- [RAW RECORDS]
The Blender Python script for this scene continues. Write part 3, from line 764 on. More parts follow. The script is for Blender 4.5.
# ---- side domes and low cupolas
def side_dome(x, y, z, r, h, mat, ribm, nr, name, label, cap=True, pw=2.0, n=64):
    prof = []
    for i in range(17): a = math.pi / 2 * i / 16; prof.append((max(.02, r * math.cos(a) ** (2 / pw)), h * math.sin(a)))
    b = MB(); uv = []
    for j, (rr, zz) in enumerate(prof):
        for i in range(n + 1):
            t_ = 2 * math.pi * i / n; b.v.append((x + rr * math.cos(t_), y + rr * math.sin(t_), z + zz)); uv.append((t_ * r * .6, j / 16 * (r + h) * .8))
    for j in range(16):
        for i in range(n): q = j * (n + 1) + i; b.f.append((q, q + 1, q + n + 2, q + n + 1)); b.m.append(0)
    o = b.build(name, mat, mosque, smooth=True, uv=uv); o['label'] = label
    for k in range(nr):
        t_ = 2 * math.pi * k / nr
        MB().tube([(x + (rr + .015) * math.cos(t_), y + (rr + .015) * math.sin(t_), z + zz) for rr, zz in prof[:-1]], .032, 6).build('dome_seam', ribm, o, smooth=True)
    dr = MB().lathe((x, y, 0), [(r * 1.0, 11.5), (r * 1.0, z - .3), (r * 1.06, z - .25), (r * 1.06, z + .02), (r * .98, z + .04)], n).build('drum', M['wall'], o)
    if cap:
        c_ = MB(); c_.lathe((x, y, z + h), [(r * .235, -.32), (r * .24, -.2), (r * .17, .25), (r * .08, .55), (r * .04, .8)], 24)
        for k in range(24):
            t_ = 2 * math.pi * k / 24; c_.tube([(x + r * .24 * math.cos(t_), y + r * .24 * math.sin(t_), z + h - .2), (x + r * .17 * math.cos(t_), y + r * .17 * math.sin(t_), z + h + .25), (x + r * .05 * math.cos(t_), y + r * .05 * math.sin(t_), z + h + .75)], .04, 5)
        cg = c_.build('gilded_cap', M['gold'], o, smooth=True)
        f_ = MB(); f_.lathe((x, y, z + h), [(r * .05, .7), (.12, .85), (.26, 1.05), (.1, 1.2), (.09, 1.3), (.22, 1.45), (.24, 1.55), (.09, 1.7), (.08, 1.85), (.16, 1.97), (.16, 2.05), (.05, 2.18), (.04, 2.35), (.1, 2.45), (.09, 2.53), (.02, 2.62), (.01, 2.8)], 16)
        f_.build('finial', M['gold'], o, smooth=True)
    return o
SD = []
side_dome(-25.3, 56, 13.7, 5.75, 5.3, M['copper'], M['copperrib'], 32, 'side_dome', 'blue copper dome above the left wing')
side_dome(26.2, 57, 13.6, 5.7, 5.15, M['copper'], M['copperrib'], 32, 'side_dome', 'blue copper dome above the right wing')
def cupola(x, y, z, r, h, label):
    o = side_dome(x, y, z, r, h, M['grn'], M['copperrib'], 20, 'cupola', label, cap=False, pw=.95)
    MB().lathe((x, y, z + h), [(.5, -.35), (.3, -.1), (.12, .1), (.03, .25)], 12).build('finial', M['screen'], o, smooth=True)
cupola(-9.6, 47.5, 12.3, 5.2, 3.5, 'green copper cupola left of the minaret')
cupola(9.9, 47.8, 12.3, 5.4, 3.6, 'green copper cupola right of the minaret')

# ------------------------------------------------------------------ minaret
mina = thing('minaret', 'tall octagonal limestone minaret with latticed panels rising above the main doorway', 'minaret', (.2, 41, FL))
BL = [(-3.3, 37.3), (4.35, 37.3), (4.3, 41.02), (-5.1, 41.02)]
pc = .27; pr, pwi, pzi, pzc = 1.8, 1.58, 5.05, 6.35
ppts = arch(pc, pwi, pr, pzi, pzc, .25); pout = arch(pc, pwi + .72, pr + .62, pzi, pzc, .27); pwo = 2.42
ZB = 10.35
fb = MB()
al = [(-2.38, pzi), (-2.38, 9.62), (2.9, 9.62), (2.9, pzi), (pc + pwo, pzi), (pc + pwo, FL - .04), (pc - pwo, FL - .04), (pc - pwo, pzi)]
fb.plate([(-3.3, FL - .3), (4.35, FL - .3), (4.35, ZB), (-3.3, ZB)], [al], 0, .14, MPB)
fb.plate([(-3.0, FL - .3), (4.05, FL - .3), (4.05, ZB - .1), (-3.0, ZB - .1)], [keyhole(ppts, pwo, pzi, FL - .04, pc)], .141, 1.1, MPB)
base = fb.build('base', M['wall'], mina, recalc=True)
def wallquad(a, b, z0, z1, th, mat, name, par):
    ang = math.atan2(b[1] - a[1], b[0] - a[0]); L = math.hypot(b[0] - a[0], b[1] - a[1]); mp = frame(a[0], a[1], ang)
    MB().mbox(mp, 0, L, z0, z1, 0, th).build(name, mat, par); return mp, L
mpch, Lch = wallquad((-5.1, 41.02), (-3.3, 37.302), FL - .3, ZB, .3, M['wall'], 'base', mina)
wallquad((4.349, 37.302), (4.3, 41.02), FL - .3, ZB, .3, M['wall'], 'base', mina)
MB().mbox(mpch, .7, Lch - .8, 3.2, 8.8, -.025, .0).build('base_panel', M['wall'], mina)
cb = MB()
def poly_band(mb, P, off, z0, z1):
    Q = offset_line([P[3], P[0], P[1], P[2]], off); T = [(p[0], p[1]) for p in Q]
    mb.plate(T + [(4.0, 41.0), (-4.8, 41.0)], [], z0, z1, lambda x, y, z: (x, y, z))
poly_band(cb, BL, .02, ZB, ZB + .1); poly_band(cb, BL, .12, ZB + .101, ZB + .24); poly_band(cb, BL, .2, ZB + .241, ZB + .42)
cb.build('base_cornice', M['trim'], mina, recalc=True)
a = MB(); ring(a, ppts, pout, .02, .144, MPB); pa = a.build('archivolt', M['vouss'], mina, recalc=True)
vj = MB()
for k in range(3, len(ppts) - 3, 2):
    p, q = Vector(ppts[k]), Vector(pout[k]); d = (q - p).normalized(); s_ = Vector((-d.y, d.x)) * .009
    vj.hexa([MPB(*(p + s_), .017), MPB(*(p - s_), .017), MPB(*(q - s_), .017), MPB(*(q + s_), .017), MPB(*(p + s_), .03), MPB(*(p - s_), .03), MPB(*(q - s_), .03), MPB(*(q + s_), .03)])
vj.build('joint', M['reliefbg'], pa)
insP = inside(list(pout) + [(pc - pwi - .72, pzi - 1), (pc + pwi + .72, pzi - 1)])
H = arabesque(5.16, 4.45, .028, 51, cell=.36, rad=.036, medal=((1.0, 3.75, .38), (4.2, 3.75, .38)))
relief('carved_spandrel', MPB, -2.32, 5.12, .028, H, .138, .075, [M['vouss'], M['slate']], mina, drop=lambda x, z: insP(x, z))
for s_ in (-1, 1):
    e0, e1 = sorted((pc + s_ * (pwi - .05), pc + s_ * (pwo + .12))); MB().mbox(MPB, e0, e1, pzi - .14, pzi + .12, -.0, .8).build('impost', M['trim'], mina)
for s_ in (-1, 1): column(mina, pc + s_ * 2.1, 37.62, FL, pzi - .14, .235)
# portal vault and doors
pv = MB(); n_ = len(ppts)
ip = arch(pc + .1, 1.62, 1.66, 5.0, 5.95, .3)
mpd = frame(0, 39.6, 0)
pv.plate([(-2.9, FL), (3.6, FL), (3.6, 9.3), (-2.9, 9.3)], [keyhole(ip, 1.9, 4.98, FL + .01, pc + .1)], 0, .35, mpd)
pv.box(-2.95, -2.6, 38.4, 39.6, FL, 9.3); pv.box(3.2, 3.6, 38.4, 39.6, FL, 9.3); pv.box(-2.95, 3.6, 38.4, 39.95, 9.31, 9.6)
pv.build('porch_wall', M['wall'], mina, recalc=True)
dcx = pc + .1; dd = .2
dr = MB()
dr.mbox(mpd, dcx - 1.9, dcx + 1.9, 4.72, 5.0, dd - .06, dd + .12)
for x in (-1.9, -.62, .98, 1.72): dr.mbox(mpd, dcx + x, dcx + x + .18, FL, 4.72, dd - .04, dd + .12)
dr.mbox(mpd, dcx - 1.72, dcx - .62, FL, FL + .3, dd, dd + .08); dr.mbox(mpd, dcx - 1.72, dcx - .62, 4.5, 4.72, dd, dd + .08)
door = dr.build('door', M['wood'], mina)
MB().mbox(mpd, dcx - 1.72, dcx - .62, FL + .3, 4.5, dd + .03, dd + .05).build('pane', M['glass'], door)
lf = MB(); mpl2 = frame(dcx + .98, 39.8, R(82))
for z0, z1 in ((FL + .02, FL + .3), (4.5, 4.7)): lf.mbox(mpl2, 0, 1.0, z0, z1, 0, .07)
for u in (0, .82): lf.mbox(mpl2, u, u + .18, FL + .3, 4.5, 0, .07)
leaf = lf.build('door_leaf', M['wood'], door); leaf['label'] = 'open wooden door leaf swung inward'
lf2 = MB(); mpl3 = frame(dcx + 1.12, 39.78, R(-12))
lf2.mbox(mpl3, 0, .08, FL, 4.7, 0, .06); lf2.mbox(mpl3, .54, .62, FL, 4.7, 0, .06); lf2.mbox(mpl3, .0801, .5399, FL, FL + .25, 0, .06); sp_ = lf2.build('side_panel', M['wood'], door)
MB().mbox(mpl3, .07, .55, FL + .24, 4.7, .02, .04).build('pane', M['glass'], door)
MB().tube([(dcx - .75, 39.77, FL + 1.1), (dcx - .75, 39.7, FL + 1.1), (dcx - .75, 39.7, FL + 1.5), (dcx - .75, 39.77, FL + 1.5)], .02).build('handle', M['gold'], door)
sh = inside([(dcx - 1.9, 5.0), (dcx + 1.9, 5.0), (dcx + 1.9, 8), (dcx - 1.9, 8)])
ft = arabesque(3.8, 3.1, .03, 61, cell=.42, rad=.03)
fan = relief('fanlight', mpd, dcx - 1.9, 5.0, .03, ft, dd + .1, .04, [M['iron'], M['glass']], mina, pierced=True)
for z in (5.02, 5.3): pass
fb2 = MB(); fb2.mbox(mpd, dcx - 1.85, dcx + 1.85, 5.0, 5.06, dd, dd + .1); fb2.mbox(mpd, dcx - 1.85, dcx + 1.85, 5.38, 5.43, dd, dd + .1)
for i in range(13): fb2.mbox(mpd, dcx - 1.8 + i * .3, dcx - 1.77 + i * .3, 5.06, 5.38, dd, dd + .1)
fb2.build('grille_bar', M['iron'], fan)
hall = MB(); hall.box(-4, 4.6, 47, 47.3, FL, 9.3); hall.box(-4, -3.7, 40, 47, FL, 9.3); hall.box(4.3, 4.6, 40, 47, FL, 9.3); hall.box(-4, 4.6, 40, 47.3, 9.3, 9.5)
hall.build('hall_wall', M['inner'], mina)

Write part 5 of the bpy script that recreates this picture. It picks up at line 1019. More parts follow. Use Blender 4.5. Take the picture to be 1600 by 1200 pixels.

- [TASK PROMPT]
Quote, word for word, every line starting at the one that contains "hall = MB();" and ending with the final line of the entries.

- [ANSWER TO THE TASK]
hall = MB(); hall.box(-4, 4.6, 47, 47.3, FL, 9.3); hall.box(-4, -3.7, 40, 47, FL, 9.3); hall.box(4.3, 4.6, 40, 47, FL, 9.3); hall.box(-4, 4.6, 40, 47.3, 9.3, 9.5)
hall.build('hall_wall', M['inner'], mina)

Write part 5 of the bpy script that recreates this picture. It picks up at line 1019. More parts follow. Use Blender 4.5. Take the picture to be 1600 by 1200 pixels.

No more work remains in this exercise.